森川海の研究の必要性は、長い間叫ばれている。日本でも森に木を植える運動があったり、魚付き林の重要性を訴える話が、日本各地に残ったりしている。水産庁に勤務している時代も、林野庁、環境庁と水産庁の協力で「森川海」の調査研究が行われたり、その推進のために予算があったが、基本的で本質的な研究と調査が行われていたか疑問を常に持っていた。水産庁と農林水産省の資料にも各地で植林の活動が行われ、その地点が全国マップとして表示されてはいたが、その植林の規模で、どんな植種でとなると、答えはまったくない。それと、植林によって、川の水質、流量と栄養状態の変化と環境や生態系の回復にどの程度の寄与か評価や分析はなかった。


地方再生は自然の活力から

私が2002年ごろから休日を利用し寸暇を惜しんで日本国中を旅したのは、クジラの歴史と文化を探訪することを通じて日本の田舎の現状を知り、かつては栄えた日本の沿岸や田舎がどうして衰退したのか、どうしたら元気を取り戻せるのを探りたい、現地を見て現地の漁業者や農業者と林業者と地方の住人と語り、衰退した地方を、また復活できるのかとのきっかけとヒントとをつかみ、再生の足掛かりとしたい、と思ったからである。

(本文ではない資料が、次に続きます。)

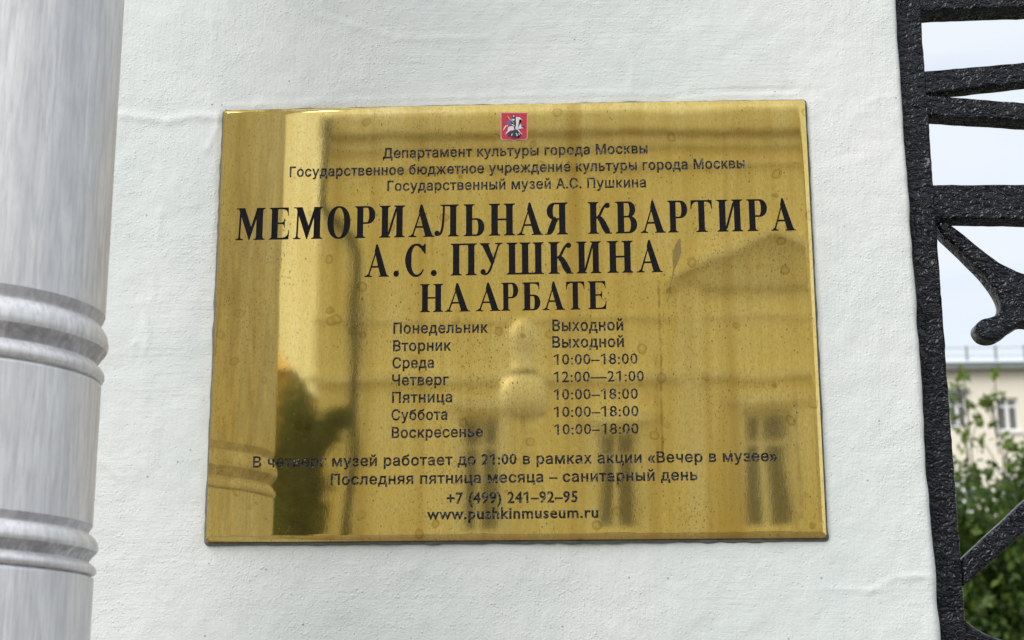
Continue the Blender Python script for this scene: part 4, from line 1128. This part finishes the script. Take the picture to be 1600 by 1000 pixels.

地方の漁業、農業と林業の再生は、その地方の資源と自然とそれらの価値を十分に活用することから始まる。したがって、地方の再生も活性化もその地方の持っているものの価値と良さ(問題も含めて)理解し、引き出すことからであると考えたのである。

私の田舎は、岩手県陸前高田市広田町である。森川海のプロジェクトも我が国の典型的な片田舎であり80%の山と森林に囲まれて、三陸海岸でも湾の広さが最大規模の海の幸に恵まれる陸前高田や住田町の気仙川と広田湾の地域から始めたいと考えた。


世界から学ぶ自然の活用と研究

私は、2009年から世界を回りだした。モントレー水族館を訪れ、米国モントレー湾の再生について、学びたかったからである。その後は豪州のグレートバリアリーフに出かけた。2010年頃である。陸域と海域の関連の調査活動について学びたかった。

2011年3月11日に、東日本大震災。大津波が東日本を襲った。わが故郷の陸前高田市も壊滅的な被害を受けた。このことによって、自分の行ってきた活動をさらに加速化した。

2015年から、基礎的な情報を集積するプロジェクトを開始し、スミソニアン環境研究所やモントレー水族館にも相談し、調査を開始している。

世界をめぐり日本を訪ねれば、このプロジェクトが重要であることを確信し、さらに難しさも認識してきた。このプロジェクトが基本的情報を提供して、他の地域のモデルとなることを期待していることが、的を射たものであることも認識した。

そして世界最大規模の環境研究機関スミソニアン環境研究所から学ぼうと思ったのである。